-- Goal of the exercise --
Write out, word for word, only the data from its first line to the line containing "QUILT = mat_quilt();".

-- Supplied information --
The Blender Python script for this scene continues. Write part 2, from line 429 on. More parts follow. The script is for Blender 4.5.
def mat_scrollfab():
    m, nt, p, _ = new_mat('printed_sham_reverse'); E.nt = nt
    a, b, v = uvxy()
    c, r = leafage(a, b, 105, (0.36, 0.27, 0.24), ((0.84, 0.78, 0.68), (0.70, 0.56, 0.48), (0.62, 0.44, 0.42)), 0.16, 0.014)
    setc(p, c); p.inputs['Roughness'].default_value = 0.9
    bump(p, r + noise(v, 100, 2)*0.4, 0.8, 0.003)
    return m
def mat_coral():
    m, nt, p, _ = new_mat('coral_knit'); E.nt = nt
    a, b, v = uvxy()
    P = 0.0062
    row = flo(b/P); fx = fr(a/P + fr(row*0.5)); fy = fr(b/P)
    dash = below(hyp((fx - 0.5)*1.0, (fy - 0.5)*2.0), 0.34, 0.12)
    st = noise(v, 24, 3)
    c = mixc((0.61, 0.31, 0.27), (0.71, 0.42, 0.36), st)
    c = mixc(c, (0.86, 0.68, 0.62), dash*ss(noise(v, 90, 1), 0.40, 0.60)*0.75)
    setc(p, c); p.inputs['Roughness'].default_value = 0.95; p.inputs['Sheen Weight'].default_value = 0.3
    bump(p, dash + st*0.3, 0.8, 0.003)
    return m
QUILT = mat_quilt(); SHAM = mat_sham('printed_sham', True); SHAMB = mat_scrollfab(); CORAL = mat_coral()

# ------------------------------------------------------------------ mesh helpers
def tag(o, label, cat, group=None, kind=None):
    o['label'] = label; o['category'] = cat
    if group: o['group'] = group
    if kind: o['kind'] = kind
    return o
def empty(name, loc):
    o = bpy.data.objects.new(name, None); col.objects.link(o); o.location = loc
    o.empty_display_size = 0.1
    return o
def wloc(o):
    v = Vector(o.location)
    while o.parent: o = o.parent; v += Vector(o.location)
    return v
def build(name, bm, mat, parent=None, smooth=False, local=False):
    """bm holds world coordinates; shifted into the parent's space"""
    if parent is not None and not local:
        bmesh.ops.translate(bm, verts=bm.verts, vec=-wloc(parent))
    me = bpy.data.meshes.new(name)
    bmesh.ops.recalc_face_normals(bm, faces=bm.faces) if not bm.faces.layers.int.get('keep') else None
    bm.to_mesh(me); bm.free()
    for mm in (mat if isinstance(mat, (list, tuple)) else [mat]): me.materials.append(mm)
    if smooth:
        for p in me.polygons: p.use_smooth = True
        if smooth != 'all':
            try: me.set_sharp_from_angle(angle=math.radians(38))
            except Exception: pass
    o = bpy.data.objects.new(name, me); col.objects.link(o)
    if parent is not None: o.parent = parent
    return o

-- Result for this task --
The Blender Python script for this scene continues. Write part 2, from line 429 on. More parts follow. The script is for Blender 4.5.
def mat_scrollfab():
    m, nt, p, _ = new_mat('printed_sham_reverse'); E.nt = nt
    a, b, v = uvxy()
    c, r = leafage(a, b, 105, (0.36, 0.27, 0.24), ((0.84, 0.78, 0.68), (0.70, 0.56, 0.48), (0.62, 0.44, 0.42)), 0.16, 0.014)
    setc(p, c); p.inputs['Roughness'].default_value = 0.9
    bump(p, r + noise(v, 100, 2)*0.4, 0.8, 0.003)
    return m
def mat_coral():
    m, nt, p, _ = new_mat('coral_knit'); E.nt = nt
    a, b, v = uvxy()
    P = 0.0062
    row = flo(b/P); fx = fr(a/P + fr(row*0.5)); fy = fr(b/P)
    dash = below(hyp((fx - 0.5)*1.0, (fy - 0.5)*2.0), 0.34, 0.12)
    st = noise(v, 24, 3)
    c = mixc((0.61, 0.31, 0.27), (0.71, 0.42, 0.36), st)
    c = mixc(c, (0.86, 0.68, 0.62), dash*ss(noise(v, 90, 1), 0.40, 0.60)*0.75)
    setc(p, c); p.inputs['Roughness'].default_value = 0.95; p.inputs['Sheen Weight'].default_value = 0.3
    bump(p, dash + st*0.3, 0.8, 0.003)
    return m
QUILT = mat_quilt(); SHAM = mat_sham('printed_sham', True); SHAMB = mat_scrollfab(); CORAL = mat_coral()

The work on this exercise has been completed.